A Colorado budget committee slashed a huge chunk of funding for a grant that supports law enforcement busts of illicit and gray-market pot operations. 

The Colorado Legislature’s Joint Budget Committee slashed $5 million over the next three years for the Gray and Black Market Marijuana Enforcement Grant program, Westword reported on Tuesday. The committee’s budget summary stated the program “has been over-appropriated and underutilized since its inception.”

Colorado’s Division of Criminal Justice stated in a 2021 marijuana impact report that court filings related to weed fell by 55% between 2012 to 2019. The number of all marijuana arrests declined by 68% during the same period, and possession arrests dropped by a hefty 71%.

Such a move appears quite divergent from the reality in other states that are struggling to contain their unlicensed market. For instance, Illinois, where illicit pot raked in a cool $4 billion in yearly sales some 18 months after legalization. California’s weed production was estimated to be 80% to 90% unlicensed even after four years of recreational legalization.

Consumer prices can’t explain the discrepancy, even if, in Colorado, high quality cannabis will cost you an average of $241.74 per ounce. According to the Oxford Treatment Center’s data pulled from PriceOfWeed.com, that’s the nation’s third-lowest dispensary pricing, following Oregon ($210.75) and Washington State ($232.90). California comes in at $257 per ounce of chronic — hardly an insurmountable variation. Tax rates are also somewhat similar between the two states, though California does levy a tax on cultivators, unlike Colorado.

But Colorado’s seeming success in controlling its weed industry may rest on several factors. One, the state government is still, strangely, kind of an asshole about weed’s categorization. THC, the heady component of cannabis, is somehow still classified as a Schedule I drug under state law in one of the first states to legalize recreational, meaning that those that run afoul of state regulations could face civil asset forfeiture and prison time. In California, illegal cultivation of marijuana has been classified as a misdemeanor, meaning that unlicensed growers don’t have to face hard time if they take that risk.

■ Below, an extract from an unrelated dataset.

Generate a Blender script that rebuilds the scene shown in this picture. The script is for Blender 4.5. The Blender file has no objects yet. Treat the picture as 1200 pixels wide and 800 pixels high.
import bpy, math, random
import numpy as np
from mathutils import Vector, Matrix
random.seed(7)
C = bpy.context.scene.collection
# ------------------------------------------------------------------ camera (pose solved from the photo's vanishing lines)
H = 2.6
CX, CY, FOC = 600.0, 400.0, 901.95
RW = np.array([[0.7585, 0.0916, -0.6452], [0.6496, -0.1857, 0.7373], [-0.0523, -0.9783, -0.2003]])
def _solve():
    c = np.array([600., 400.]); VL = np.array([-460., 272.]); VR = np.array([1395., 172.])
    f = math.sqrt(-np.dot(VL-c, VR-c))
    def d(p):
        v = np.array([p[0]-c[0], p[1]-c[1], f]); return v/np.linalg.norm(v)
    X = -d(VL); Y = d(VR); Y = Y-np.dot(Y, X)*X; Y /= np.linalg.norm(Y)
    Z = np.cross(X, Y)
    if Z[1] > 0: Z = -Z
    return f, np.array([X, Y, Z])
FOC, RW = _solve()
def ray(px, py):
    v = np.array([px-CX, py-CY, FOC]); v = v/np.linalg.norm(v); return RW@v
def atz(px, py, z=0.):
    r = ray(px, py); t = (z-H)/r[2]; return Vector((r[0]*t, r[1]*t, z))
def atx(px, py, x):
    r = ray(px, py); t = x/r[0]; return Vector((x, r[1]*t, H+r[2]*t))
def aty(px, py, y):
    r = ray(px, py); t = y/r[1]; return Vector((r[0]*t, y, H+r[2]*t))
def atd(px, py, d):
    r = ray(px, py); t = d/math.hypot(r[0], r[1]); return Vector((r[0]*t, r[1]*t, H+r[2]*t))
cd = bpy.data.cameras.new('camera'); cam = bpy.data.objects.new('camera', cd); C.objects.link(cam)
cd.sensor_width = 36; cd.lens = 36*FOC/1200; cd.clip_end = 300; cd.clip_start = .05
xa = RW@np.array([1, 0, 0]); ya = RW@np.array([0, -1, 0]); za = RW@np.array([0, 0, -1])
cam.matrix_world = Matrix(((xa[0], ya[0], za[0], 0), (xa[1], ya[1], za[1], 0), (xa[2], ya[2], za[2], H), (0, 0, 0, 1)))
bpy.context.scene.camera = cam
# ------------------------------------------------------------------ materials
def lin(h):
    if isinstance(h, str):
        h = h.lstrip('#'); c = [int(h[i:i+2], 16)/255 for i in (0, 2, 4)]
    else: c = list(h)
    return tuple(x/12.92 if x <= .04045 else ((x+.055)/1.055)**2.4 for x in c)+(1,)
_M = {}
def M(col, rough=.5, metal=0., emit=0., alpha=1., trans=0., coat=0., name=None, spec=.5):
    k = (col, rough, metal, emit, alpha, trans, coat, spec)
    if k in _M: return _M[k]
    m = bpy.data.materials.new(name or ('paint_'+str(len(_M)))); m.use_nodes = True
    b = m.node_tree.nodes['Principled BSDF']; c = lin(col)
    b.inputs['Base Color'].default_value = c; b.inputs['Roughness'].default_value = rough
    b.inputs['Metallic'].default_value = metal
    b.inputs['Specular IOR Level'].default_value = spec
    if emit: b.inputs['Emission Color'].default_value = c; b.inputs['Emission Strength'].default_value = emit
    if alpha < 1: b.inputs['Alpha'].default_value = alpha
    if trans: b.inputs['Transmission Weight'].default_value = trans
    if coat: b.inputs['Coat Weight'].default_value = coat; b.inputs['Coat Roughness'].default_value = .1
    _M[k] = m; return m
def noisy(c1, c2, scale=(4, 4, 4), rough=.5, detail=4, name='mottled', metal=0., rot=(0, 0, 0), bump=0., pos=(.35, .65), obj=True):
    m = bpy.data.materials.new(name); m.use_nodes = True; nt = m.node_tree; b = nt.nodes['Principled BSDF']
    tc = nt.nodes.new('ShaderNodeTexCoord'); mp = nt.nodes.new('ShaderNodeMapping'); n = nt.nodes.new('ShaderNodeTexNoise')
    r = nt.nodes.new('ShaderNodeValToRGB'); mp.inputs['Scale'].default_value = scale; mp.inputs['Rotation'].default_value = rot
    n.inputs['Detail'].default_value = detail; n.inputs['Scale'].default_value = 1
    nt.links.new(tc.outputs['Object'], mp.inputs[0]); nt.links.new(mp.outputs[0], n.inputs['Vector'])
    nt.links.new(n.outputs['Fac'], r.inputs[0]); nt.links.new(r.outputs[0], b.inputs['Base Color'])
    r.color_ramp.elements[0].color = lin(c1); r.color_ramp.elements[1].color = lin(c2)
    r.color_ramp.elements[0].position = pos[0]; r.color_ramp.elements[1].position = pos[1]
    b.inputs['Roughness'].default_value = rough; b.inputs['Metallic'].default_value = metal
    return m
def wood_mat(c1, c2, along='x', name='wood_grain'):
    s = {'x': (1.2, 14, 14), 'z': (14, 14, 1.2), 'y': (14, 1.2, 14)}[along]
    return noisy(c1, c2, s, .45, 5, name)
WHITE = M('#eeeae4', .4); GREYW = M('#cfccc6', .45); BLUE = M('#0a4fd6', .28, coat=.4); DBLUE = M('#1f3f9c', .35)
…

(Judge this as a success or failure as you will. But remember kids, it is more important to keep people out of jail for cannabis-related crimes in a racially-biased law enforcement system than it is to protect the bottom line of weed businesses!)

Colorado’s nation-leading recreational industry may have also benefited from enduring media hype after being the first to launch legal recreational pot sales in 2014. Colorado’s rocky soil isn’t ideal for growing pot in covert forest grows, nor has the Centennial State cultivated a half-century-old underground cannabis culture like California has

At any rate, Colorado’s Gray and Black Market fund, established in 2017, will still receive $950,000 per year after this latest budget cut. Colorado Springs received the largest grants from this marijuana crime-fighting fund — at $3.1 million in total. The second biggest recipient was Denver, which trailed far behind with $1.7 million in funds.

None of this is to say that Colorado has completely eradicated its unlicensed industry. The Department of Local Affairs says that, from 2020 to 2021, 19,000 pounds of unlicensed weed were seized and 331 illicit production sites were shut down by law enforcement.